Start of Available records

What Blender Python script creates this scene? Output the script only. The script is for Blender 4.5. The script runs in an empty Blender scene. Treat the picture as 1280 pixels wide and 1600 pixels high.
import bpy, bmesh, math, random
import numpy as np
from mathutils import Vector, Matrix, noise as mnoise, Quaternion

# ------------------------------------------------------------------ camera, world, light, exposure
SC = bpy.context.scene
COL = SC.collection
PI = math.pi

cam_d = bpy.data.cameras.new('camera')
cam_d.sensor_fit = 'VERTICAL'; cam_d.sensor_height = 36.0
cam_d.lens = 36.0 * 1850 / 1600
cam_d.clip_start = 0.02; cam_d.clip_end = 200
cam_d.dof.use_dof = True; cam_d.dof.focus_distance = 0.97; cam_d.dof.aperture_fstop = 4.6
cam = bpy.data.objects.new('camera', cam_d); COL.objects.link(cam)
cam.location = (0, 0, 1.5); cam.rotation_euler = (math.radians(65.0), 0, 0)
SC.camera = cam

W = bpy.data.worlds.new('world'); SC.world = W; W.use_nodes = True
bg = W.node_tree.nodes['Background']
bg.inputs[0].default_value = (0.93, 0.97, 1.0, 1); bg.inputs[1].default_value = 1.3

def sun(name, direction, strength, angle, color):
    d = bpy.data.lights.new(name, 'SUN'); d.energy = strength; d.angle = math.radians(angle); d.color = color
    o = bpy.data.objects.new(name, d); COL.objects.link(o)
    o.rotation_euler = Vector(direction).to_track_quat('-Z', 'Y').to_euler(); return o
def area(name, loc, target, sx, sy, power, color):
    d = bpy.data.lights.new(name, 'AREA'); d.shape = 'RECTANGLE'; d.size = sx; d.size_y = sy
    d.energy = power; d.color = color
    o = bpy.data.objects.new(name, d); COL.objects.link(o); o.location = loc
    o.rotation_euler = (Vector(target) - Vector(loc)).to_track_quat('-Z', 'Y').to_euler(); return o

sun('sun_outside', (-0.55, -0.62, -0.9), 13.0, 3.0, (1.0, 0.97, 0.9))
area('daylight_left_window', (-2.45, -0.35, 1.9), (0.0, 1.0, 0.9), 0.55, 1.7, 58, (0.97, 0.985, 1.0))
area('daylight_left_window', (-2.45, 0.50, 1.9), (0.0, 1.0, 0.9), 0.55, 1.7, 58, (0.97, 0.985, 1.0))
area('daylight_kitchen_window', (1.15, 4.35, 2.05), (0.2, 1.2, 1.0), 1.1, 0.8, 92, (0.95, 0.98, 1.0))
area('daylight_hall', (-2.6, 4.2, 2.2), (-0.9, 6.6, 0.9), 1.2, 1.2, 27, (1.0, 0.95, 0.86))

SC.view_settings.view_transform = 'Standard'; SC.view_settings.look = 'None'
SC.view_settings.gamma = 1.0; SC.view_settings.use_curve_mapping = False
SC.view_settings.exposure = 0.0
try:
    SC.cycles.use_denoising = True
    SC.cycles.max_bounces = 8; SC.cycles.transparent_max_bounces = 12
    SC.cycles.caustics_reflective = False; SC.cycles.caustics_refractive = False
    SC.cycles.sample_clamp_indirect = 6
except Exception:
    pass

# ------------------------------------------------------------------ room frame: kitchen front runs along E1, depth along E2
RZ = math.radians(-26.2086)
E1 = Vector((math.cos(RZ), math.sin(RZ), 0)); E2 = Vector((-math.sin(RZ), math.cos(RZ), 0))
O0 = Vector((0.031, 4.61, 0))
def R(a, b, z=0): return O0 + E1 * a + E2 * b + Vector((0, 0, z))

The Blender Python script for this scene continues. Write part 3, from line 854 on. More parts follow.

End of Available records

(Exercise aim)
Write out all the records above again, exactly as they stand.

(Written answer)
What Blender Python script creates this scene? Output the script only. The script is for Blender 4.5. The script runs in an empty Blender scene. Treat the picture as 1280 pixels wide and 1600 pixels high.
import bpy, bmesh, math, random
import numpy as np
from mathutils import Vector, Matrix, noise as mnoise, Quaternion

# ------------------------------------------------------------------ camera, world, light, exposure
SC = bpy.context.scene
COL = SC.collection
PI = math.pi

cam_d = bpy.data.cameras.new('camera')
cam_d.sensor_fit = 'VERTICAL'; cam_d.sensor_height = 36.0
cam_d.lens = 36.0 * 1850 / 1600
cam_d.clip_start = 0.02; cam_d.clip_end = 200
cam_d.dof.use_dof = True; cam_d.dof.focus_distance = 0.97; cam_d.dof.aperture_fstop = 4.6
cam = bpy.data.objects.new('camera', cam_d); COL.objects.link(cam)
cam.location = (0, 0, 1.5); cam.rotation_euler = (math.radians(65.0), 0, 0)
SC.camera = cam

W = bpy.data.worlds.new('world'); SC.world = W; W.use_nodes = True
bg = W.node_tree.nodes['Background']
bg.inputs[0].default_value = (0.93, 0.97, 1.0, 1); bg.inputs[1].default_value = 1.3

def sun(name, direction, strength, angle, color):
    d = bpy.data.lights.new(name, 'SUN'); d.energy = strength; d.angle = math.radians(angle); d.color = color
    o = bpy.data.objects.new(name, d); COL.objects.link(o)
    o.rotation_euler = Vector(direction).to_track_quat('-Z', 'Y').to_euler(); return o
def area(name, loc, target, sx, sy, power, color):
    d = bpy.data.lights.new(name, 'AREA'); d.shape = 'RECTANGLE'; d.size = sx; d.size_y = sy
    d.energy = power; d.color = color
    o = bpy.data.objects.new(name, d); COL.objects.link(o); o.location = loc
    o.rotation_euler = (Vector(target) - Vector(loc)).to_track_quat('-Z', 'Y').to_euler(); return o

sun('sun_outside', (-0.55, -0.62, -0.9), 13.0, 3.0, (1.0, 0.97, 0.9))
area('daylight_left_window', (-2.45, -0.35, 1.9), (0.0, 1.0, 0.9), 0.55, 1.7, 58, (0.97, 0.985, 1.0))
area('daylight_left_window', (-2.45, 0.50, 1.9), (0.0, 1.0, 0.9), 0.55, 1.7, 58, (0.97, 0.985, 1.0))
area('daylight_kitchen_window', (1.15, 4.35, 2.05), (0.2, 1.2, 1.0), 1.1, 0.8, 92, (0.95, 0.98, 1.0))
area('daylight_hall', (-2.6, 4.2, 2.2), (-0.9, 6.6, 0.9), 1.2, 1.2, 27, (1.0, 0.95, 0.86))

SC.view_settings.view_transform = 'Standard'; SC.view_settings.look = 'None'
SC.view_settings.gamma = 1.0; SC.view_settings.use_curve_mapping = False
SC.view_settings.exposure = 0.0
try:
    SC.cycles.use_denoising = True
    SC.cycles.max_bounces = 8; SC.cycles.transparent_max_bounces = 12
    SC.cycles.caustics_reflective = False; SC.cycles.caustics_refractive = False
    SC.cycles.sample_clamp_indirect = 6
except Exception:
    pass

# ------------------------------------------------------------------ room frame: kitchen front runs along E1, depth along E2
RZ = math.radians(-26.2086)
E1 = Vector((math.cos(RZ), math.sin(RZ), 0)); E2 = Vector((-math.sin(RZ), math.cos(RZ), 0))
O0 = Vector((0.031, 4.61, 0))
def R(a, b, z=0): return O0 + E1 * a + E2 * b + Vector((0, 0, z))

The Blender Python script for this scene continues. Write part 3, from line 854 on. More parts follow.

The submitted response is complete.